Is gun ownership a legal right in Canada?
1993 Supreme Court decision concluded Canadians have no constitutional right to bear arms
"To possess a firearm is a right, and it's a right that comes with responsibilities." — Public Safety Minister Steven Blaney at a news conference in Powassan, Ont., while announcing planned changes to Canada's gun laws, July 23, 2014.
The Canadian Press has examined Blaney's statement and put it to its baloney meter test — a dispassionate examination of political statements that culminates in a ranking of accuracy.
Spoiler: On a scale from "no baloney" to "full of baloney," the claim would appear, from a strictly legal standpoint, to meet the criteria for a "full baloney" grade.
By law, there is no right in Canada to possess firearms.
The facts
The right to bear arms has been a hotly debated topic in the United States for decades.
That right, say advocates, is deeply entrenched in the U.S. Constitution, and provided for in the Second Amendment that was adopted Dec.
15, 1791, as part of the United States Bill of Rights.
In Canada, such a right is not specifically spelled out in the Constitution, although proponents of the notion argue that such a right exists.
But does it?
According to the Supreme Court of Canada, it does not.
"Canadians, unlike Americans, do not have a constitutional right to bear arms," the high court stated in 1993, in a decision over the possession of convertible semi-automatic weapons.
"Indeed, most Canadians prefer the peace of mind and sense of security derived from the knowledge that the possession of automatic weapons is prohibited," said the court.
The rights issue was tested again in the case of an Ontario firearms dealer and manufacturer.
Bruce Montague was charged with several weapons offences after police found more than 200 firearms and 20,000 rounds of ammunition at Montague's home in northwestern Ontario.
Montague didn't renew the registrations on his weapons, convinced that he had a constitutional right to bear arms without government interference or regulation, despite the passage of Bill C-68, the Firearms Act, in 1995.
Montague argued that he had "a constitutional right to possess firearms for self defence" derived from the constitution of Britain.
He pointed to the preamble of the Constitution Act, 1867, Canada's founding constitutional document, which in his view imported the English Bill of Rights of 1689, which states in Article 7: "That the subjects which are Protestants may have arms for their defence suitable to their conditions and as allowed by law."
Montague further argued that in 1982, this historical right was shielded from any ordinary legislation by section 26 of the Charter of Rights and Freedoms, which reads: "The guarantee in this Charter of certain rights and freedoms shall not be construed as denying the existence of any other rights or freedoms that exist in Canada."
His convictions were upheld in the Ontario Court of Appeal and in September 2010, the Supreme Court of Canada refused to hear a final appeal, without offering reasons.
Montague is facing further legal troubles after the Ontario Court of Appeal further ruled last month against his challenge of the Criminal Code's automatic forfeiture provisions.
That, after a judge ordered most of his weapons cache — including sub-machine guns, assault rifles and sawed off shotguns — be turned over to the province of Ontario.
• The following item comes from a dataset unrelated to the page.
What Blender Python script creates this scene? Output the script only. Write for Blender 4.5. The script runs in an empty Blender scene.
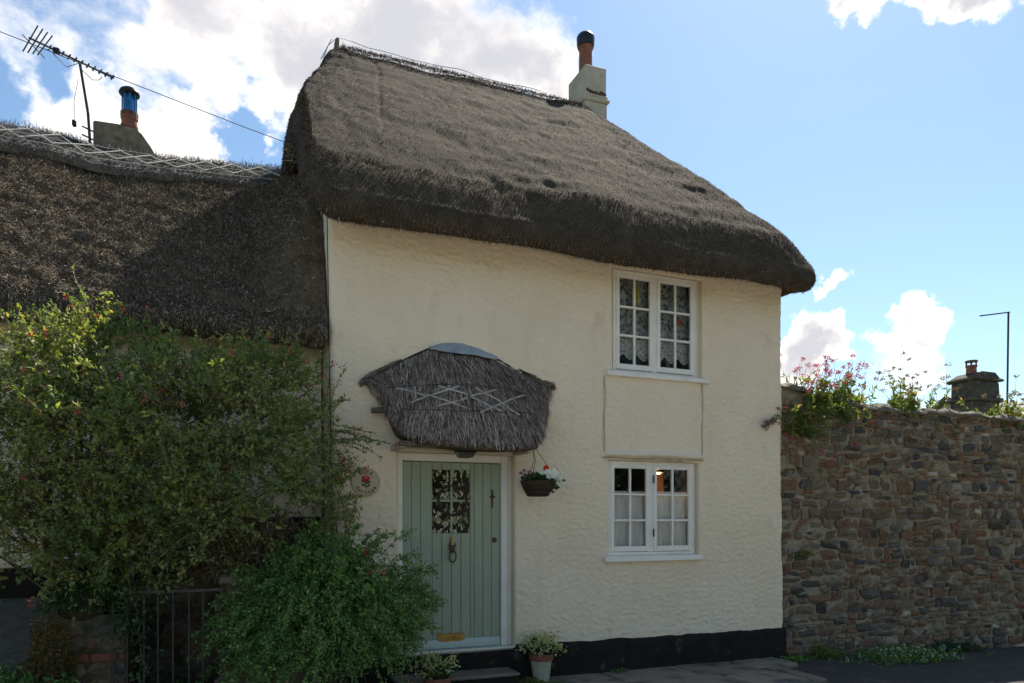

He may also lose his house to forfeiture.
The right to gun ownership in Canada has been far from universally accepted throughout the country's history, says Saint Mary's University associate professor Blake Brown.
Many 19th-century lawyers — including Canada's first prime minister, Sir John A. Macdonald — believed in a limited right to bear arms, Brown wrote in his book, Arming and Disarming, a History of Gun Control in Canada.
An 1869 law that prohibited people from carrying "offensive weapons" did not mention firearms.
During his tenure as prime minister, Macdonald generally opposed new gun laws, arguing that "citizens needed arms to protect themselves from American criminals who crossed into Canada," wrote Brown.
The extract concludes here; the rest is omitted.